> **STATED PROBLEM**
Among the entries below, find how many lines carry the word "scene" and state only that figure.

> **EXERCISE DATA**
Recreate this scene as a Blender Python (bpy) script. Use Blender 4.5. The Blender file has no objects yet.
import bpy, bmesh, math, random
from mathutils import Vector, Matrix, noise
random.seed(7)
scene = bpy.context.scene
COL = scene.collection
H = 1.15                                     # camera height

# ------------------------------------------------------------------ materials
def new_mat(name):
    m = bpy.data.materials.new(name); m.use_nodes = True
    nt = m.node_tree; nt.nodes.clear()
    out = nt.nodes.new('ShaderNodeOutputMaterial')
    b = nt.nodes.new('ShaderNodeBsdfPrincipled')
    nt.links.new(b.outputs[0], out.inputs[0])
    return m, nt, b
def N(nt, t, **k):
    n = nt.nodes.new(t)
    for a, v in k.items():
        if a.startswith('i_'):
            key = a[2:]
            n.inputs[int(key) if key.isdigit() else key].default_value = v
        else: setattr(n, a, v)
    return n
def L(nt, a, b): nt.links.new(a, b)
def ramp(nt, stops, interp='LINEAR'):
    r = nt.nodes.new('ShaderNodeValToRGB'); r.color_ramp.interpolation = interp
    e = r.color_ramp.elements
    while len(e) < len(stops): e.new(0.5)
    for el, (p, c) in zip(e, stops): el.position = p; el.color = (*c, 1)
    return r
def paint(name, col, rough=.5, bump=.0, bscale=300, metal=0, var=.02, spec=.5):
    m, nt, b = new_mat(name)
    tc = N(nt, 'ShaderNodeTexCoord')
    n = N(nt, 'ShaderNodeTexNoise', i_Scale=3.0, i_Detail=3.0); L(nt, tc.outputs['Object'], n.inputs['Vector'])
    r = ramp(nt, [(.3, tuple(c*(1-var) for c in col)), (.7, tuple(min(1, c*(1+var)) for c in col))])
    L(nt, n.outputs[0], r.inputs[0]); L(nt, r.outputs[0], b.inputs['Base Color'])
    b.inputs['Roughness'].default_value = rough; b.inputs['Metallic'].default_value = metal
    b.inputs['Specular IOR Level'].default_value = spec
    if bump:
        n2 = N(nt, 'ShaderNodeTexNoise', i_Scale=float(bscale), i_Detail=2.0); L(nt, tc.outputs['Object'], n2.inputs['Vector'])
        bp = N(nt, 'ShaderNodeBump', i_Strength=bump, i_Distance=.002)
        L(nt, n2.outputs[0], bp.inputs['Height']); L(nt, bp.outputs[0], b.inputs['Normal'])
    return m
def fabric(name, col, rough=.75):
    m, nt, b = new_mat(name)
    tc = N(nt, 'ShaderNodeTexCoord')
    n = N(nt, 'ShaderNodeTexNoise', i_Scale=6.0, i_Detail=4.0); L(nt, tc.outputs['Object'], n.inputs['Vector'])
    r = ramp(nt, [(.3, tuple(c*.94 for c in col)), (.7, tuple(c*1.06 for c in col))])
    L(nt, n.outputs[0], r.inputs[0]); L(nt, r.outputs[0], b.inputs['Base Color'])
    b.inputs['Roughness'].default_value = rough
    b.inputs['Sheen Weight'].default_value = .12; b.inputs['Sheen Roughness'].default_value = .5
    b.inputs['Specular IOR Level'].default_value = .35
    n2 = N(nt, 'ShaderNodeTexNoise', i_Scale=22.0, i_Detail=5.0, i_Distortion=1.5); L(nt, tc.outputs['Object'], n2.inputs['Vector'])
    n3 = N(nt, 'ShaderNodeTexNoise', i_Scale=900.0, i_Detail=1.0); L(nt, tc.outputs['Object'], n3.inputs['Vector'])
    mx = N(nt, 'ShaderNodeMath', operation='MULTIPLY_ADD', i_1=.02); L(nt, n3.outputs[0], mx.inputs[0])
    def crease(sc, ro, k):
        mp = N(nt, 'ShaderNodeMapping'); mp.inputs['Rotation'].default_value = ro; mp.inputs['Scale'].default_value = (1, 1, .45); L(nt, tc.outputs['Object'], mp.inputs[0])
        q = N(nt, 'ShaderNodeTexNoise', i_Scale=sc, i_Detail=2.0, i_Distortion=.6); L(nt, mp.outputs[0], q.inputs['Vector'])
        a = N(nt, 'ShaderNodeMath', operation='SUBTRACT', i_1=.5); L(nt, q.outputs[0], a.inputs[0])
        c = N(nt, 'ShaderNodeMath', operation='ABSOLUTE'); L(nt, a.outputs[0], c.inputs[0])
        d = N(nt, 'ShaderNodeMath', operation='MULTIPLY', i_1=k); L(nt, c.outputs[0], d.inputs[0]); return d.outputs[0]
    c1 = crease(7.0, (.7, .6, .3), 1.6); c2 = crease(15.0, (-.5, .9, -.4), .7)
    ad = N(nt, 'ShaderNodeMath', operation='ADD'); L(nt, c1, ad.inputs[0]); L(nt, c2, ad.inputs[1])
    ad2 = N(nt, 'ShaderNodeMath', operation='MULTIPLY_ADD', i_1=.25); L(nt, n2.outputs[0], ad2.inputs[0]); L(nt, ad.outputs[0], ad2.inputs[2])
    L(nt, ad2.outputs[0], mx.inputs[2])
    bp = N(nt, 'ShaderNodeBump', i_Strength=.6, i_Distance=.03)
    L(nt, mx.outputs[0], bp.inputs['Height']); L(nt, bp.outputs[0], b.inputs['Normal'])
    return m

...

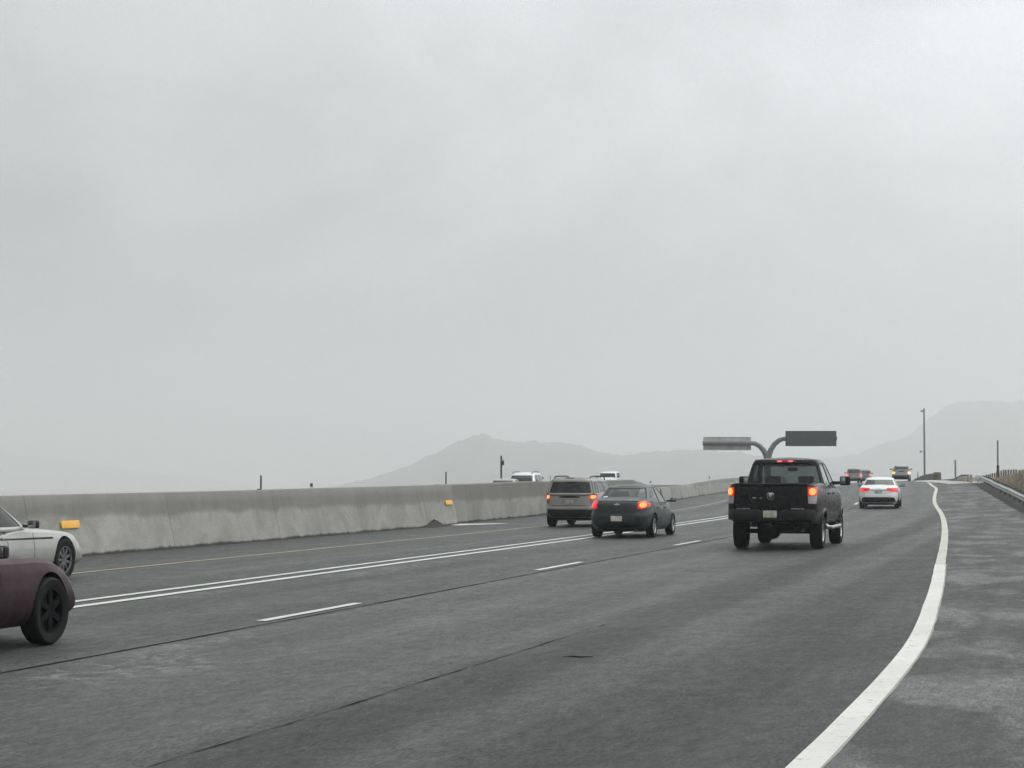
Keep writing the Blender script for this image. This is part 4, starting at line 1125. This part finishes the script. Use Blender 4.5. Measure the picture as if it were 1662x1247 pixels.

--

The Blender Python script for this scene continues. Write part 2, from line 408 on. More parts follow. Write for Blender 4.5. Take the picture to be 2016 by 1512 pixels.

> **FINISHED TASK**
4